Re: I often wonder....
Sorry to put a dampener on your Linux position, but it doesn't matter how good the OS is (and UNIX-like OSs have some important differences from Windows), these protections are quite easy to disable, and this happens frequently in the name of 'maintainability'.
I have been a UNIX admin., system integrator and troubleshooter for over 40 years. In that time, the skill level of your average system administrator has gone down as time has passed. And this is not just the mainstream. Back when it was a niche profession, people normally only got into it if they were really interested. If they were interested, most would want to be as good as they could.
I laughed out loud at the comment above for the 'system ("sleep(1)")'. I have seen call out to shell commands for trivial reasons from inside a compiled program so frequently that I was surprised it caught me the way it did.

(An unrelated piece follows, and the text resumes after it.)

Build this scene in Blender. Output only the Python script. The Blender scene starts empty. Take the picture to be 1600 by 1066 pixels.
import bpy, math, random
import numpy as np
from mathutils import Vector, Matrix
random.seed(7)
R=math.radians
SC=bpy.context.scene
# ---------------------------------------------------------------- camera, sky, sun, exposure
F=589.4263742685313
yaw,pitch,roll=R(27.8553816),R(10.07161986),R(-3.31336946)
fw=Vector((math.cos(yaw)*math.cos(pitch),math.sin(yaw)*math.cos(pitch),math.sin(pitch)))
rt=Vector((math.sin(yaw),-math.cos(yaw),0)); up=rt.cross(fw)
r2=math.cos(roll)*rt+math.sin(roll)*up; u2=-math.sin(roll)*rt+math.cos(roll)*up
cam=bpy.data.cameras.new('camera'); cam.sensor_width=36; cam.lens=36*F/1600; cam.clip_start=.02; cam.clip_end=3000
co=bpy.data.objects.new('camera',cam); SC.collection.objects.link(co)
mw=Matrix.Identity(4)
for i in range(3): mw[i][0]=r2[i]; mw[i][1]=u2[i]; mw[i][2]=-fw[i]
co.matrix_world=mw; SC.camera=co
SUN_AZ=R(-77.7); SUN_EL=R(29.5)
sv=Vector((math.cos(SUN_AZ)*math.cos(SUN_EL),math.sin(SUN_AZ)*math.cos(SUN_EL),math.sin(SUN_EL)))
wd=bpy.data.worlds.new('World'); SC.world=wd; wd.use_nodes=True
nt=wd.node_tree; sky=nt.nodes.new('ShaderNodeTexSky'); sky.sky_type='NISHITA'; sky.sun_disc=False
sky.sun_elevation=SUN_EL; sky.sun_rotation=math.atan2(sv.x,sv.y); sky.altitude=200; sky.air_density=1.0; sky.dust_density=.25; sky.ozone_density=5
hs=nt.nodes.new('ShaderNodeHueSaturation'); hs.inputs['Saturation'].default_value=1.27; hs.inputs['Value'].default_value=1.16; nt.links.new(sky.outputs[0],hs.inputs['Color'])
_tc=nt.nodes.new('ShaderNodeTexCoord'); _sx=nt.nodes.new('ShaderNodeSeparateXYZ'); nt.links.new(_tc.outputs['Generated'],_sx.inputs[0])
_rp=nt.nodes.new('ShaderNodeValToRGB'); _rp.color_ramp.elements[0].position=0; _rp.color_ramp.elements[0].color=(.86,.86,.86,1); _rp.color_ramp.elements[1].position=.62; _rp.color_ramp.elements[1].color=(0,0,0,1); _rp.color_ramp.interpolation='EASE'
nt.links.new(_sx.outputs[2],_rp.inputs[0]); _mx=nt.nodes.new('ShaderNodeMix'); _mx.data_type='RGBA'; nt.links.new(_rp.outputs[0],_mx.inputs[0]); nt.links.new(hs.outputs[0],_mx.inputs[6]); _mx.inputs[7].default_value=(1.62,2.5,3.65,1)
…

IMHO, the profession started changing in the '80s and 90's, when 'computing' and 'IT' started being seen as a sexy and well paid profession. People came to it to earn money, and as a result often saw it as just a job. The result? People who weren't really invested in doing the best job possible, whether it was designing systems, writing the software or looking after them.
But I feel that the vulnerability to ransom-ware attacks is principally a design issue, because today's architects are yesterday's 'just-a-job' programmers and system admins. They're driven often by cost to just think about ease of access and maintainability, so design environments such that data stored on shares is often not sufficiently segregated or controlled by the protections that are already built in to all mainstream OSs, and often domains are far larger, or have too many trusts to other domains, than is conducive to secure operations. Things may change now, but there's a lot of technical debt.
This means that if a miscreant gets access with the relevant privilege, they can tear through the whole environment with staggering speed, with few barriers to stop them, often being able to do significant damage to widely accessible data from non-privileged accounts. This can be the case for data accessed in network shares even from Linux or other systems.
We need new thinking, segregating data and controlling access in line with least-privilege principals. We need to move away from "Hey, I can administer the whole environment from this one domain account". For the most sensitive data, we need significant control of what data can be seen by whom and from where. Segregation will not stop this type of attack, but will limit it.
I'm not actually sure whether this will align with "Zero Trust" (I'm still trying to make sense of the many different interpretations of this), but where we are now is almost the worst of all worlds.